Nel procedere blochiano è ancora la pittura dell’espressionismo a fornire la cifra dell’utopia, l’opera artistica di Franz Marc e di Vasilij Vasil’evič Kandinskij, tanto osteggiata da Lukács, e invece salutata con entusiasmo in quelle scintillanti pagine di Spirito dell’utopia dedicate alla “produzione dell’ornamento”. Bloch non ha dubbi: l’oggetto della pittura espressionista è la Selbstbegegnung (incontro con sé stessi), il riconoscimento della propria essenza e origine, in quanto essenza e origine del mondo. D’un tratto si riconosce nell’oggetto la propria origine inaccessibile e il mondo invisibile che lo anima fa sentire la propria eco.

Seguendo la stella polare dell’espressione, Bloch riconosce nella musica il luogo privilegiato del plesso “utopia-speranza”. La tensione verso l’espressione del sé, che nelle altre forme artistiche è solo accennata o in latenza, si condensa nel suono in tutta la pregnanza utopica. La musica – soprattutto quella di Beethoven – restituisce il “sogno di una cosa”, e proprio per questo è da lui considerata come l’arte rivoluzionaria per eccellenza. Nel suo permanere aperto, il suono è infatti per Bloch una spedizione verso la nostra dimensione più profonda, verso lo strato più profondo di noi stessi. Non è un caso se, in diversi luoghi della sua opera, Bloch paragona la speranza a una “fuga musicale”, a una polifonia che si svolge in diversi luoghi e tempi ma che, in questo Multiversum stratificato, cerca l’unisono.

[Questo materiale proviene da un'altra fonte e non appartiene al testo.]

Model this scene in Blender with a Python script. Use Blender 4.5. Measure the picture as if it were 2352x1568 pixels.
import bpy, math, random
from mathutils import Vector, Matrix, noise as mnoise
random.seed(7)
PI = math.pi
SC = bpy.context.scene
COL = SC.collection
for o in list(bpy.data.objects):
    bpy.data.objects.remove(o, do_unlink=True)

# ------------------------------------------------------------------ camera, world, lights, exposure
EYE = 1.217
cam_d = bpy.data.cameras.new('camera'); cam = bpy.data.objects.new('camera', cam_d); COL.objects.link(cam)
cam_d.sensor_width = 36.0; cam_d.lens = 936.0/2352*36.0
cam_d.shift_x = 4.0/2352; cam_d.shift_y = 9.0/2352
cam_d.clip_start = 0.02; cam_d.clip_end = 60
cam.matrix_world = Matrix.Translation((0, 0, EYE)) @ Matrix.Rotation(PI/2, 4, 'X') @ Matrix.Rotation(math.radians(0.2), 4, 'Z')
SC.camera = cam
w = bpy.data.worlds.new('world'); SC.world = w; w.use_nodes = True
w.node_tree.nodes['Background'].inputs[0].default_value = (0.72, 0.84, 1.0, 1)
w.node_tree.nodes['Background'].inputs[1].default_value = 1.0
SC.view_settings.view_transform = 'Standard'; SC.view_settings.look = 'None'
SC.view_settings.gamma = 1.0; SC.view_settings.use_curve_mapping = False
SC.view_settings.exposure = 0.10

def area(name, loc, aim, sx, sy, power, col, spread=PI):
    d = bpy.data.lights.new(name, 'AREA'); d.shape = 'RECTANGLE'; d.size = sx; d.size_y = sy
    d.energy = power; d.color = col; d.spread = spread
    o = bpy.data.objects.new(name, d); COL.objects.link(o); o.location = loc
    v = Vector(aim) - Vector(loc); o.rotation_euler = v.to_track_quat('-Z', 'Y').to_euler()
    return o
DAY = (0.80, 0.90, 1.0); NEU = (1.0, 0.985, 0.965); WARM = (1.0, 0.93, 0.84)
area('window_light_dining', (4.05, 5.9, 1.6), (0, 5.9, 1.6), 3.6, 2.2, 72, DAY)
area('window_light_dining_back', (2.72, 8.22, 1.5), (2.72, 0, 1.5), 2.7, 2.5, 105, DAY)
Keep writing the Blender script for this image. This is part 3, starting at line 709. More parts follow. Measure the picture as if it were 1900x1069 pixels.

Certo, i sentieri tracciati dall’utopia sono diversi e spesso impervi. Talvolta seguono traiettorie già battute, ma più frequentemente attraversano i territori poco esplorati dalla filosofia accademica dei cosiddetti “sogni a buon mercato”. Si tratta di quelle prospettive di una better life che fanno presa nella buona borghesia (l’esperienza americana, durante l’esilio, deve aver influenzato queste riflessioni blochiane), e che continuano a plasmare i dispositivi pubblicitari e le fantasmagorie della merce.

La realtà dell’utopia va ricercata nel sogno ad occhi aperti come motore per cambiare lo stato di cose, nell’inconscio da intendersi come non-ancora conscio. Sotto la bandiera dell’utopia, Bloch inserisce autori apparentemente molto lontani tra loro come Platone, Tommaso Moro, Campanella, Owen, Fourier, Saint-Simon, Bacone con le sue utopie tecniche, ma anche Marx, Lenin e il loro “sogno di una cosa” (p. 32). A tutti loro viene riconosciuto un debito teorico. Se però tradizionalmente l’utopia era considerata come una fantasticheria, un non-luogo, in Bloch è invece un’isola “che s’innalza nel mare del possibile non soltanto quando ci andiamo, ma mentre ci andiamo” (p. 45). Come a dire che la meta (l’utopia) è già kafkianamente nel percorso, basta saperne riconoscere le tracce.

L’idea di fondo identifica nella speranza un “principio di movimento”, un tendere a qualcosa, un “andare verso”, e quindi non un atteggiamento passivo (come la fiducia), ma piuttosto concretamente attivo, dinamico. Bloch si richiama alla immagine della docta spes (una significativa variante della docta ignorantia di Nicola Cusano) da intendersi come “utopia concreta, non visionaria o lambiccata (…) bensì mediata con la realtà” (p. 30). Per spiegare il concetto di utopia concreta, tuttavia, si richiama spesso a un’opera scolpita da Andrea Pisano nel Battistero di Firenze, in cui l’immagine femminile che la personifica tende le braccia verso l’alto, come per afferrare qualcosa. Un’attesa quindi o meglio un attendere innervato di tensione, di anelito verso le possibili dinamiche di svolta (la tendenza in latenza).

Ciò significa anche che la speranza, al centro della filosofia di Bloch, paradossalmente non riguarda tanto il futuro – come nelle concezioni classiche – quanto il presente. Un assunto del teatro di Bertolt Brecht, che consiste nell’“etwas fehlt (qualcosa manca)” – e che è al centro del dibattito con Adorno presentato in questo volume –, rivendica proprio la presenza di una latenza, la mancanza come pungolo del movimento. In questo senso un’espressione blochiana molto significativa è quella dell’“opacità dell’attimo vissuto”, con cui ci si riferisce al fatto che la nostra esistenza è costellata di intermittenze oscure che aspirano a una maggiore chiarezza, a una forma di riconoscimento, di aspettato ricongiungimento. È all’opera, in altre parole, l’enigma che sigla la nostra essenza, l’humanum absconditum, il volto celato. Di fatto la vita corrisponde per Bloch a un percorso in direzione dell’incontro con sé stessi, a un progetto di ritrovamento del proprio sé in una dimensione comunitaria. È questo, per Bloch, il senso più autentico (utopico e rivoluzionario) del concetto di “Heimat”: la necessità di uscire dallo stato di alienazione in cui siamo invischiati, o di recuperare quella carica espressiva che era traccia dell’umano, e che è venuta meno nell’epoca della riproducibilità tecnica. A questo in fondo serve la speranza, o – per dirla con una sua variante – il coraggio del pensiero.

 

 

Ernst Bloch, Speranza e utopia. Conversazioni 1964-1975, a cura di Rainer Traub e Harald Wieser, trad. it. di Eliano Zigiotto, rivista da Laura Boella, Mimesis, Milano-Udine 2022.